Zusammen mit Mortensen suchte und fand er Mitstreiter für das Projekt, das seit diesem Jahr richtig Fahrt aufnimmt. Der Maler war der Erste, der ein Atelier bezog. Weitere Künstler folgten und begannen, die Gebäude in Eigeninitiative wieder herzurichten und dabei den Charme des alten Industriegeländes zu erhalten. 1889 – diese Jahreszahl prangt über der Eingangstür des denkmalgeschützten Haupthauses. Damals, Ende des 19. Jahrhunderts, waren der Bau einer zentralen Wasserversorgung und Kanalisation wichtige Voraussetzungen für die weitere Entwicklung der Stadt. Mit wachsender Einwohnerzahl brauchten immer mehr Schweriner ausreichend Wasser. Auch die Hygiene war eine wichtige Frage, denn mit vielen Menschen auf engem Raum wuchs die Seuchengefahr durch schlechtes Trinkwasser. So entschloss sich der Schweriner Magistrat zum Bau des Wasserwerks in Neumühle, zu dem auch der Wasserturm auf dem Weinberg gehört. Für die Anlage erwarb die Stadt ein Mühlengehöft und begann 1887 mit dem Bau der Funktionsgebäude und des Rohrleitungsnetzes. Als 1890 das Wasserwerk seinen Betrieb aufnahm, war es für den Bedarf von vier Millionen Litern Wasser täglich konzipiert. Zugrunde gelegt wurde damals eine Einwohnerzahl von 40.000, der Wasserbedarf pro Einwohner war mit 100 Liter veranschlagt.
Imposant ist das Ziegelgebäude des Maschinenhauses mit dem aufwändig verzierten Giebel. Hugo Klöbzig wundert sich nicht, dass dem Wasser nicht einfach nur ein Funktionalgebäude errichtet wurde. „Wasser ist unser wichtigstes Nahrungsmittel.

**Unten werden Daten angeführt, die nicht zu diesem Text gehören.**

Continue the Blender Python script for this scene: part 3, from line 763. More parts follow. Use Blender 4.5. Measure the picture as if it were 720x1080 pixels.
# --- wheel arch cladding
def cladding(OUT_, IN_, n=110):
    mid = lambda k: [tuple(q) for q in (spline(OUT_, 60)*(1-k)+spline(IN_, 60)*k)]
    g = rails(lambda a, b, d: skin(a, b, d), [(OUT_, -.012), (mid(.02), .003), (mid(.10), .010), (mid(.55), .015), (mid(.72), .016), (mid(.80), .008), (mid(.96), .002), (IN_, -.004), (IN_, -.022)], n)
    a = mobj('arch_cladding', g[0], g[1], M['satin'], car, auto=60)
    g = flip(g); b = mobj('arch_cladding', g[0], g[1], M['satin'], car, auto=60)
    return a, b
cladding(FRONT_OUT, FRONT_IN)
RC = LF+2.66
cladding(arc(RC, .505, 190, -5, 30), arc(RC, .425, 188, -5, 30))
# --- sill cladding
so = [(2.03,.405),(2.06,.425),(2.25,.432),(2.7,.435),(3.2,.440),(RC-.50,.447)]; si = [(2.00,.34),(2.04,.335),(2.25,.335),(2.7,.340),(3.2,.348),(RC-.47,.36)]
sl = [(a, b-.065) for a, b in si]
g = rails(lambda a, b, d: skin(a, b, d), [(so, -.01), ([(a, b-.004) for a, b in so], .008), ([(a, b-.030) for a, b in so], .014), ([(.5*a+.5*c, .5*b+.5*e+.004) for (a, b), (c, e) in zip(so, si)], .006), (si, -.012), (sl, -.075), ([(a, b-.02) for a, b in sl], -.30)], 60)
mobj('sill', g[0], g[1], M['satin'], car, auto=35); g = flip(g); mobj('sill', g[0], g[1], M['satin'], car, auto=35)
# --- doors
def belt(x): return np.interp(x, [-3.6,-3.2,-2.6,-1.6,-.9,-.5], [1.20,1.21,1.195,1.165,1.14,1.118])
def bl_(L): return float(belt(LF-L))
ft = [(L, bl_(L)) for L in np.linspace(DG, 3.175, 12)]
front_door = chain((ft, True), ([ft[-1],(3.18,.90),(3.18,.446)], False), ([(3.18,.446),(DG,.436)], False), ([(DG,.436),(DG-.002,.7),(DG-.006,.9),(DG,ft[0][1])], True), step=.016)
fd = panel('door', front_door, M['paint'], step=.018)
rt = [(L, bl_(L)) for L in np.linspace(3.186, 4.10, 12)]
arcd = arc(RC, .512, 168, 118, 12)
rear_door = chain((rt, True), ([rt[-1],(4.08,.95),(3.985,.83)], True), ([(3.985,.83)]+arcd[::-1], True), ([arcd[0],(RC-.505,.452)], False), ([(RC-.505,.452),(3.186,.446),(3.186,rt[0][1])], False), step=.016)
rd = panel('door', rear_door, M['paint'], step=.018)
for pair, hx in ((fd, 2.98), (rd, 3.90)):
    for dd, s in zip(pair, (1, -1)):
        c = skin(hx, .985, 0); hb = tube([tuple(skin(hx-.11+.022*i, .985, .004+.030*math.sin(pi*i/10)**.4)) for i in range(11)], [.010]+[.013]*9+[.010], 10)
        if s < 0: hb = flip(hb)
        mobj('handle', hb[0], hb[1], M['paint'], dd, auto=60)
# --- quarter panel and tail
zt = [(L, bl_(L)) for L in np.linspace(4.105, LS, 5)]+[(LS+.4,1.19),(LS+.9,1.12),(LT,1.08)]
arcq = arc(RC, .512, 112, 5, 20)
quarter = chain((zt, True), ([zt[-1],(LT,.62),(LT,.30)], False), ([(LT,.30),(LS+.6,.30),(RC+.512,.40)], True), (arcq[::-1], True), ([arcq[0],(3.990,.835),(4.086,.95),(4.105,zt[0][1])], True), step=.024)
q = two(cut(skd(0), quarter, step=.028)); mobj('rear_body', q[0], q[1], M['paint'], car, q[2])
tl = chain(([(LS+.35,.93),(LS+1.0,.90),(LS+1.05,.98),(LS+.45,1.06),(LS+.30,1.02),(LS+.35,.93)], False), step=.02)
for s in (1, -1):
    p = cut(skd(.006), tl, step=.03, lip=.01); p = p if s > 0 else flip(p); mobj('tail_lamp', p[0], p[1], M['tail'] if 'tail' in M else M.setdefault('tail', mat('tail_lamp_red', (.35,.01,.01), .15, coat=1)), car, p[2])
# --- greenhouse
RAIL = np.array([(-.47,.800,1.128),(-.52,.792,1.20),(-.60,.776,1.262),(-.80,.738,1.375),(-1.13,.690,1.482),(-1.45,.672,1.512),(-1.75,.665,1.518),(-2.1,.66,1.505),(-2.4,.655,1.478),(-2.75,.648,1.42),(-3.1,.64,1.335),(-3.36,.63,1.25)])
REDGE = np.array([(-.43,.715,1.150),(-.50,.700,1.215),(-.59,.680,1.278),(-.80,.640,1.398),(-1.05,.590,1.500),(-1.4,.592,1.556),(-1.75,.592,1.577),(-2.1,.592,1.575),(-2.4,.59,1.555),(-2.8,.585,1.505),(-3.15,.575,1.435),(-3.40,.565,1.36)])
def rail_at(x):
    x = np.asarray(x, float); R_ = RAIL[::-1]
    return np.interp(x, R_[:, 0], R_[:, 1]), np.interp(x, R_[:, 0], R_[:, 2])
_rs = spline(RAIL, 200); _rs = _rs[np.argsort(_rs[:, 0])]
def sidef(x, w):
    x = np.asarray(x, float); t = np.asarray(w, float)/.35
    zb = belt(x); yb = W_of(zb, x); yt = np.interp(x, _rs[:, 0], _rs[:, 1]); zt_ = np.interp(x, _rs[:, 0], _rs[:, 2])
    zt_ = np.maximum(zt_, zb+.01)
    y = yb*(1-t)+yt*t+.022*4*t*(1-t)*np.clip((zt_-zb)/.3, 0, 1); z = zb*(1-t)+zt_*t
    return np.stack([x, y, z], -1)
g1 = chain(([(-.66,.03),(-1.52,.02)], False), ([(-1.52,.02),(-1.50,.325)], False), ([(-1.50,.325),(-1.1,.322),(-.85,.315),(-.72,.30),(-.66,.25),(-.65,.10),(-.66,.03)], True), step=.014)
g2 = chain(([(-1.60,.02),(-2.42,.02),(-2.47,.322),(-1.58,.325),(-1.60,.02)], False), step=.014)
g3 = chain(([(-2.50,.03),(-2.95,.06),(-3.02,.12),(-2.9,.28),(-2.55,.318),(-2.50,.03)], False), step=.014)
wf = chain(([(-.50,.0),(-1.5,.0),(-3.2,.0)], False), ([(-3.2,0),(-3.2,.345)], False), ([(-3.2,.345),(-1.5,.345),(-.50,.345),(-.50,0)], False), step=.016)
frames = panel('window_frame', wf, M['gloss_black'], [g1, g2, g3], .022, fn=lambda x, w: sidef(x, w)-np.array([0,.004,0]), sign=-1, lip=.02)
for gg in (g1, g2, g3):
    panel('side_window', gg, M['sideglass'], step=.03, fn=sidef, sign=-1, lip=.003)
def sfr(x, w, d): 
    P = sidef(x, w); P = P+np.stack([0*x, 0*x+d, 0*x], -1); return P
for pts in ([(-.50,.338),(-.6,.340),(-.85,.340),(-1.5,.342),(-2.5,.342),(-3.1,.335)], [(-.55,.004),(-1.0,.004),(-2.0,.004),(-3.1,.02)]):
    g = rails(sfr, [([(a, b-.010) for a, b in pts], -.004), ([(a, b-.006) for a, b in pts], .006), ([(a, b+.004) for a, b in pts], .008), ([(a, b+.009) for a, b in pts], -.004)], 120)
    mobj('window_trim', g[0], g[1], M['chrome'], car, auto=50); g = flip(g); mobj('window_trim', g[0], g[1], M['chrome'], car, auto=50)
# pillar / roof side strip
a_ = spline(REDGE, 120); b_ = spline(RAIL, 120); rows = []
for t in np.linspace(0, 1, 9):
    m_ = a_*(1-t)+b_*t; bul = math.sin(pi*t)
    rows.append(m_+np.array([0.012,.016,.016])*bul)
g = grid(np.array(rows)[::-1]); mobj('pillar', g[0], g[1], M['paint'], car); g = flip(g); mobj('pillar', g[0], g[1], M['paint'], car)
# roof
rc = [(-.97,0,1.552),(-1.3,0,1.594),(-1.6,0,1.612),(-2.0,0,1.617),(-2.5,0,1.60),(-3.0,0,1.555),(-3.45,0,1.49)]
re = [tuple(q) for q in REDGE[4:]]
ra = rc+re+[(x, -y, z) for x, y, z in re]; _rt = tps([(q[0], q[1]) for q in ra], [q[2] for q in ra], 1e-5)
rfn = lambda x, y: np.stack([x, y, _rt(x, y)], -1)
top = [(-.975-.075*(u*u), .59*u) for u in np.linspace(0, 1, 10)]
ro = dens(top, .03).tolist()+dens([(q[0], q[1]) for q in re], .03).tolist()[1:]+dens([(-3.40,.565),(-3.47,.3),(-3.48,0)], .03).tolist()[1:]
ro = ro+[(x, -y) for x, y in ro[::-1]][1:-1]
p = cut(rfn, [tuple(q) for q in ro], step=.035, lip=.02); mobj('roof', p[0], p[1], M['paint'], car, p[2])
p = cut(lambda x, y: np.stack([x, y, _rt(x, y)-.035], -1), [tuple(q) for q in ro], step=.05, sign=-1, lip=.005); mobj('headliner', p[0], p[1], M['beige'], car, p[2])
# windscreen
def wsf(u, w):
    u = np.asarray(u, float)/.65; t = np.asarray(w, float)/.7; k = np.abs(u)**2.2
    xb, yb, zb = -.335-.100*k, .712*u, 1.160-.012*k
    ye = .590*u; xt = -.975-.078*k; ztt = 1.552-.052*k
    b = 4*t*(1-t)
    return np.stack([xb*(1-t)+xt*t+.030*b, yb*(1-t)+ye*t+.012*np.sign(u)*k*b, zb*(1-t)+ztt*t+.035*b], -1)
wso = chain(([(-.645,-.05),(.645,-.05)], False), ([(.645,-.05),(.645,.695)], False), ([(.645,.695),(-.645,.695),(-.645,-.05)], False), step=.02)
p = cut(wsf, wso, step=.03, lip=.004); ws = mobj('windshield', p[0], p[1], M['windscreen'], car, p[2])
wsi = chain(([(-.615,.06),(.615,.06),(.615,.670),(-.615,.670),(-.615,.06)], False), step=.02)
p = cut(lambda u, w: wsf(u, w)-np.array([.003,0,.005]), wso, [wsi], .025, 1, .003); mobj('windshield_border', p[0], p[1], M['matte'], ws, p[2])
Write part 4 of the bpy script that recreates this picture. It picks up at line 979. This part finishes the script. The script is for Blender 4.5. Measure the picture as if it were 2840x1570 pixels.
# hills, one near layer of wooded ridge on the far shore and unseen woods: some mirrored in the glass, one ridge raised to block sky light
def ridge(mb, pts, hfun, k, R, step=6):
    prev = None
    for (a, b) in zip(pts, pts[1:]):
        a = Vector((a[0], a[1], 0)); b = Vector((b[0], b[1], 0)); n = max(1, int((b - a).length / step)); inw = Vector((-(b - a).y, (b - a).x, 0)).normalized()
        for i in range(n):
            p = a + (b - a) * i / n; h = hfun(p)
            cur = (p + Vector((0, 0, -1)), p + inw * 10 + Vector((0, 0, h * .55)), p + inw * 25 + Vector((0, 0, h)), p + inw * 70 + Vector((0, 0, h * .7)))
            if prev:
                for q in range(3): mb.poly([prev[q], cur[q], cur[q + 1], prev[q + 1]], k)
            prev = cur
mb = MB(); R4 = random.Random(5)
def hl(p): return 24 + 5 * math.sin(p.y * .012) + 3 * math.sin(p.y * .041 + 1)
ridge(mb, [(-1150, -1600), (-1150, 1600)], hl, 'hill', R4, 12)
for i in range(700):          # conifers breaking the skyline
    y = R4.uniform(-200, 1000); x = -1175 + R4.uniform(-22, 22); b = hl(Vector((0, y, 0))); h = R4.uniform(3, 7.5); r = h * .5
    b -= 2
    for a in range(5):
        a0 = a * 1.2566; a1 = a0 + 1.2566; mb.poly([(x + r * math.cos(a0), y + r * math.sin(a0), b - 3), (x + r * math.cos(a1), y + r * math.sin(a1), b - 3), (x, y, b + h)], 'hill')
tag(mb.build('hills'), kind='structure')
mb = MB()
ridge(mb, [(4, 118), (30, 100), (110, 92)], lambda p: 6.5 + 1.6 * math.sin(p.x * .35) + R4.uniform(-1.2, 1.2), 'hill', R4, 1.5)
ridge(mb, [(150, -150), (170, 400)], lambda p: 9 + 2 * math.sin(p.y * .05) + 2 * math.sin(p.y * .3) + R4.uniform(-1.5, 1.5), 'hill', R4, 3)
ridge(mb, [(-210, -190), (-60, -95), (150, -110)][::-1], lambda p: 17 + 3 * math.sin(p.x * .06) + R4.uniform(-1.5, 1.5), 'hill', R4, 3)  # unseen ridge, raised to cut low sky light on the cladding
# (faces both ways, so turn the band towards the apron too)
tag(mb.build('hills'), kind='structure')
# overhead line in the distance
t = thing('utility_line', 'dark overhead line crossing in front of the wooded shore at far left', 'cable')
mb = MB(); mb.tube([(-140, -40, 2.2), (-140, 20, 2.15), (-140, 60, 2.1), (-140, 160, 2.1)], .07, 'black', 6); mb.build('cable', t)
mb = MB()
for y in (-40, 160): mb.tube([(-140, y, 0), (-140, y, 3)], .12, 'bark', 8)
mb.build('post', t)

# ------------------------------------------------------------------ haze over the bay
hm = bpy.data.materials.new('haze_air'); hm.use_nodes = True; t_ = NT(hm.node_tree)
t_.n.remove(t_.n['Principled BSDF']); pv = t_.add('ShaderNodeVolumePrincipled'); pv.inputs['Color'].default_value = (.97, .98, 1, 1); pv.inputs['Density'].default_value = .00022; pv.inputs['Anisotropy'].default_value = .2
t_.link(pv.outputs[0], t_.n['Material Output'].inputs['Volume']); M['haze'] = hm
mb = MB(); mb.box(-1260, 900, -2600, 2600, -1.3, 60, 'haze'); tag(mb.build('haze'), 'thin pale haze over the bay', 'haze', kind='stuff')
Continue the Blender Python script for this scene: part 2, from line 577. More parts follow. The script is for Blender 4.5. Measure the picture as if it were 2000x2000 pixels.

Diese Bedeutung spiegelt sich auch in dem repräsentativen Bau wider“, ist er überzeugt. Die Farbe des Backsteins zieht sich inzwischen wie ein roter Faden auch durch das Innere des Hauses. Rot gestrichene Türen sind die Eingangstore in die verschiedenen Ateliers. Daneben gibt es Galerieräume, in denen Künstler abwechselnd ausstellen. „Allerdings unterscheiden wir uns von anderen Kunstvereinen dadurch, dass die Künstler hier auch arbeiten“, sagt Klöbzig. 15 Künstler gehören inzwischen zum Verein. Unter ihnen sind Nando und Annett Kallweit, die in dem Kunst-Wasser-Werk ein enormes Potenzial sehen. Holzbildhauer Nando Kallweit hat hier in diesem Jahr bereits sehr erfolgreich eine Ausstellung gezeigt.
Ins Leben gerufen wurde das Projekt dank der Unterstützung vieler – allen voran die Stadtwerke, denen das Gebäude gehört. Künftig soll das Kunst-Wasser-Werk zu einem festen Faktor in der Kunstszene Schwerins werden und gleichzeitig ein Stück städtische Industriegeschichte beleuchten. Und apropos beleuchten: Unter dem Motto „Lichtparcours“ laden in der Kunst- und Museumsnacht am 30. Oktober Künstler nach Neumühle ein. Zwischen 18 und 23 Uhr gehen dann im alten Wasserwerk wieder viele Lichter an.